Question

The goalkeeper of the USA ice hockey National Team, Jonathan Quick, saved 91.6% of shots during his entire career in the NHL. Estimate the probability that he let through more than 2 goals if the opposite team made 60 shots on goal.

Answer 1

88.93% probability that he let through more than 2 goals if the opposite team made 60 shots on goal.

Explanation:

For each shot, there are only two possible outcomes. Either he lets it through, or he does not. Shots are independent. So we use the binomial probability distribution to solve this question.

Binomial probability distribution

The binomial probability is the probability of exactly x successes on n repeated trials, and X can only have two outcomes.

`P(X = x) = C_(n,x).p^(x).(1-p)^(n-x)`

In which
`C_(n,x)` is the number of different combinations of x objects from a set of n elements, given by the following formula.

`C_(n,x) = (n!)/(x!(n-x)!)`

And p is the probability of X happening.

The goalkeeper of the USA ice hockey National Team, Jonathan Quick, saved 91.6% of shots during his entire career in the NHL.
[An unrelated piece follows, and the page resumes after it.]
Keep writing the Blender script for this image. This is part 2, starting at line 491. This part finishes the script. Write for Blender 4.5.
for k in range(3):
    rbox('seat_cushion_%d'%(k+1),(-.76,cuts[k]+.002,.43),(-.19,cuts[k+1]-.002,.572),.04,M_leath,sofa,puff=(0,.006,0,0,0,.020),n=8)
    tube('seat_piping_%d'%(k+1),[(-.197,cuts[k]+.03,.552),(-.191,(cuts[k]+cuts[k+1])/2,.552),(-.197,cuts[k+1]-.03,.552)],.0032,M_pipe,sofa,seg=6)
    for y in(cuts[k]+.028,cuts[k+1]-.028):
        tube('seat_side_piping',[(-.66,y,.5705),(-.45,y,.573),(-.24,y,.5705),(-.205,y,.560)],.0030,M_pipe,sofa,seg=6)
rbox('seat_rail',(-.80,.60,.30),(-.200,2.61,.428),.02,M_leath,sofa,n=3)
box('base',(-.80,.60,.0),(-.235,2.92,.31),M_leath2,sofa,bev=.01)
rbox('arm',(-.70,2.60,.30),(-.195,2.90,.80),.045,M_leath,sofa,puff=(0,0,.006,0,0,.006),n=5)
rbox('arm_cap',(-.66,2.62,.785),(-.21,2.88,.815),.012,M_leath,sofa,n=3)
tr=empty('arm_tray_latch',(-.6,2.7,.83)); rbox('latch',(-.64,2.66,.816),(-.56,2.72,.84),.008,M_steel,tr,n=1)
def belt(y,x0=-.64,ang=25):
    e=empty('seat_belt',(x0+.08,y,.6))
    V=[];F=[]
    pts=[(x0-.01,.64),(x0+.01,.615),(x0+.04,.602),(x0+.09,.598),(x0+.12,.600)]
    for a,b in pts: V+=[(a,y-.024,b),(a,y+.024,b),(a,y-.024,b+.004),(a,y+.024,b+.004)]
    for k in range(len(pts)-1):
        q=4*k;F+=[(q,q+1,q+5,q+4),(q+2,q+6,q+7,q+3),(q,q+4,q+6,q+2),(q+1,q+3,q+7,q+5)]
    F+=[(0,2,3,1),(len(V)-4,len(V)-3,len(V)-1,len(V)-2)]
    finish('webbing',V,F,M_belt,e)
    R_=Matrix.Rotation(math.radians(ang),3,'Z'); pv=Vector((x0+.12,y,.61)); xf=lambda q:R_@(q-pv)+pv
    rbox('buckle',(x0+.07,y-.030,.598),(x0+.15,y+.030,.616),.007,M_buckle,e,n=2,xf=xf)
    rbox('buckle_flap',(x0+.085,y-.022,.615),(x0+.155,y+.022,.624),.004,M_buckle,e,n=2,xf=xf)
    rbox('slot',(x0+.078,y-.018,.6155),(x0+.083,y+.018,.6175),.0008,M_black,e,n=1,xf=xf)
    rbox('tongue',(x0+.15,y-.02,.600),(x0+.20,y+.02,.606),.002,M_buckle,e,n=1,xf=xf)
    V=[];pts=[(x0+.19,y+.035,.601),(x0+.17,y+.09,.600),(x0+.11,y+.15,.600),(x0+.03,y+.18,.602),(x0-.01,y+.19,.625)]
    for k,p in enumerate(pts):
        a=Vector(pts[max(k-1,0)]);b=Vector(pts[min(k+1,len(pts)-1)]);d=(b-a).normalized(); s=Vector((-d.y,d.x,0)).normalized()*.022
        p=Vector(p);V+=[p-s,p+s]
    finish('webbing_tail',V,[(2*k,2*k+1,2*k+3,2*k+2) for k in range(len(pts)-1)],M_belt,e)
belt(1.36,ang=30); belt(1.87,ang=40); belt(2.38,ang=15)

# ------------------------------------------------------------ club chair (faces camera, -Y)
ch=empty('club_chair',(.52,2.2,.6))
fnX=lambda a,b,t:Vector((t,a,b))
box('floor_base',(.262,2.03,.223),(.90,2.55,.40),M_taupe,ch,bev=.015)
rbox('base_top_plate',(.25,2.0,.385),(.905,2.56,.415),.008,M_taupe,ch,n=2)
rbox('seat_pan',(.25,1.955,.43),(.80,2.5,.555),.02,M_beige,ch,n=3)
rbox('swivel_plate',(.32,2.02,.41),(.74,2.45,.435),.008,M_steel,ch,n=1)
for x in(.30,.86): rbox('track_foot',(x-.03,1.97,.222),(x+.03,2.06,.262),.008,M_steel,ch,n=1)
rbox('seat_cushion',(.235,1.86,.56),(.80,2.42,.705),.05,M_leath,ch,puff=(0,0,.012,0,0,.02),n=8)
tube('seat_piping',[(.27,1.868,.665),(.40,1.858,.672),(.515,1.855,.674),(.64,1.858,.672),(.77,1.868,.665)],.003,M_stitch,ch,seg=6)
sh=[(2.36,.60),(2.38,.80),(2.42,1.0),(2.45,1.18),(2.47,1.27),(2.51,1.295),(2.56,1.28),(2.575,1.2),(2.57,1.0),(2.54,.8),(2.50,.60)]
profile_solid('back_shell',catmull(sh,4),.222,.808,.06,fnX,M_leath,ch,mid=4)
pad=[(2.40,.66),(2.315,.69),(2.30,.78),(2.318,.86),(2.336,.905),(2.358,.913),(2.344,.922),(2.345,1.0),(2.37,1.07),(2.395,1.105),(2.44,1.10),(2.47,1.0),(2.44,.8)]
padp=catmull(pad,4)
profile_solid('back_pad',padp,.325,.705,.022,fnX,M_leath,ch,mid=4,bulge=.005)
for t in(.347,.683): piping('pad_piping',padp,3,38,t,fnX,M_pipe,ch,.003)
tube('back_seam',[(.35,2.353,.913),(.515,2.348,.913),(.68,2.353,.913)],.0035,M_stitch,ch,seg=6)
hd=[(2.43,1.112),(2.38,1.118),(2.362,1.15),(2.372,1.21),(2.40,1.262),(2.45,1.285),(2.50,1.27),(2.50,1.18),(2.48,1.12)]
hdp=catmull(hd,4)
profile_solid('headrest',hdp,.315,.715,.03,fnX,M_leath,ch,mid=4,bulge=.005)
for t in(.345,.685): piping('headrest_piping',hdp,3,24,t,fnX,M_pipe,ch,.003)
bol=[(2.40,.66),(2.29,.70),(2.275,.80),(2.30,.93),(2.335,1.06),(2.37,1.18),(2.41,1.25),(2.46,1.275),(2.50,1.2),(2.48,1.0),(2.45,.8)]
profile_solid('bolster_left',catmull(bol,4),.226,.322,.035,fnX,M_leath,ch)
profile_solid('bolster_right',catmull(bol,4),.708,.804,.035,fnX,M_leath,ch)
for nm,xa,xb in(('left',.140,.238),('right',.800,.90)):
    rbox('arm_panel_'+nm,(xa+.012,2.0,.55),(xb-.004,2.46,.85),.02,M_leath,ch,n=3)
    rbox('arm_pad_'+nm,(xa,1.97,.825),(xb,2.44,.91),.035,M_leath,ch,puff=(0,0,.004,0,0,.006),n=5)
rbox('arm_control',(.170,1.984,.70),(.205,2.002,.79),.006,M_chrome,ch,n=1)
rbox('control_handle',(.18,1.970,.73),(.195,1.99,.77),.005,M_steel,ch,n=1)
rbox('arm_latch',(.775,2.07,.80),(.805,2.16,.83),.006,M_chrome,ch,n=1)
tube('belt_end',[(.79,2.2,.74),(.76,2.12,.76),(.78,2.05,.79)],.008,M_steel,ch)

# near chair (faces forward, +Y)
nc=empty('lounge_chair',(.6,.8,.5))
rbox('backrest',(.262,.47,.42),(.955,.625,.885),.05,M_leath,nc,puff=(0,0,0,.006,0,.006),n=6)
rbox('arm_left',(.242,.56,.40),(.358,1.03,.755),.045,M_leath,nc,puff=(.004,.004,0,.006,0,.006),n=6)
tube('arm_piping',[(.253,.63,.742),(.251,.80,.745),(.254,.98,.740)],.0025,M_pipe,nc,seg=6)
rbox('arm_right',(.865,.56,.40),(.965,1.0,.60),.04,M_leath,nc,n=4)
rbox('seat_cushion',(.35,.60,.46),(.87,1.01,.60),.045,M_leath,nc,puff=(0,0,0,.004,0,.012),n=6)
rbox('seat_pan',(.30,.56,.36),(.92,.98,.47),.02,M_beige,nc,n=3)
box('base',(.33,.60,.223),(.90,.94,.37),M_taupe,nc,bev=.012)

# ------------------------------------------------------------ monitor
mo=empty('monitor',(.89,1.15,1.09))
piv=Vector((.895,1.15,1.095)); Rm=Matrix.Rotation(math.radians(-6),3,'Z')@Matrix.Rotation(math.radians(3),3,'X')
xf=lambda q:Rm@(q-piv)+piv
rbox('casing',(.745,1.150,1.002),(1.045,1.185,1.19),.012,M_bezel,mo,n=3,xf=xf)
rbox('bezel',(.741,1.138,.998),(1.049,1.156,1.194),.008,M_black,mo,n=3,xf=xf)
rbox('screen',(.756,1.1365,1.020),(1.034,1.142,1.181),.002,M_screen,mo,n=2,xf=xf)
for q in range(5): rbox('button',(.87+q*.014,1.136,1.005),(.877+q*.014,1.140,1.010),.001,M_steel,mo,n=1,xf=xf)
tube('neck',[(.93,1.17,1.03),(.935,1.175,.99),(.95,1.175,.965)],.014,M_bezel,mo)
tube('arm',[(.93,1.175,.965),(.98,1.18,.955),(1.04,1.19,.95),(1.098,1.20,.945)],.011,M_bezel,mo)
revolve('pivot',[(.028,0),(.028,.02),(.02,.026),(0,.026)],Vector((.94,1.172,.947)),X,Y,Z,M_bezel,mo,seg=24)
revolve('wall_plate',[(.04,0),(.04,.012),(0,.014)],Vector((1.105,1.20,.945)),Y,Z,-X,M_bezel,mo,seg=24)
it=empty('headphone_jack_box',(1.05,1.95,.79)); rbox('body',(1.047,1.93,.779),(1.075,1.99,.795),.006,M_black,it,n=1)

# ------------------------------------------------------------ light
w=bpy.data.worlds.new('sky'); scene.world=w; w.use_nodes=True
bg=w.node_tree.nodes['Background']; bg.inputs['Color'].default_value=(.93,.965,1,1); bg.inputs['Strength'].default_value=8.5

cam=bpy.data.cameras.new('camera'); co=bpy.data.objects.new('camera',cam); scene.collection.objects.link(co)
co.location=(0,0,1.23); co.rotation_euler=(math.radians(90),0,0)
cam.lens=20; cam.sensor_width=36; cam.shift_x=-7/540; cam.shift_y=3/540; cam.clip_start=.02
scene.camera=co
So he let in a goal in 100 - 91.6 = 8.4% of the shots, so
`p = 0.084`

60 shots:

This means that
`n = 60`

Estimate the probability that he let through more than 2 goals if the opposite team made 60 shots on goal.

Either he lets two or less goals, or he lets more than 2. The sum of the probabilities of these outcomes is 1. So

`P(X \leq 2) + P(X > 2) = 1`

We want
`P(X > 2)`.

Then

`P(X > 2) = 1 - P(X \leq 2)`

In which

`P(X \leq 2) = P(X = 0) + P(X = 1) + P(X = 2)`

`P(X = x) = C_(n,x).p^(x).(1-p)^(n-x)`

`P(X = 0) = C_(60,0).(0.084)^(0).(0.916)^(60) = 0.0052`

`P(X = 1) = C_(60,1).(0.084)^(1).(0.916)^(59) = 0.0285`

`P(X = 2) = C_(60,2).(0.084)^(2).(0.916)^(58) = 0.0770`

`P(X \leq 2) = P(X = 0) + P(X = 1) + P(X = 2) = 0.0052 + 0.0285 + 0.0770 = 0.1107`

`P(X > 2) = 1 - P(X \leq 2) = 1 - 0.1107 = 0.8893`

88.93% probability that he let through more than 2 goals if the opposite team made 60 shots on goal.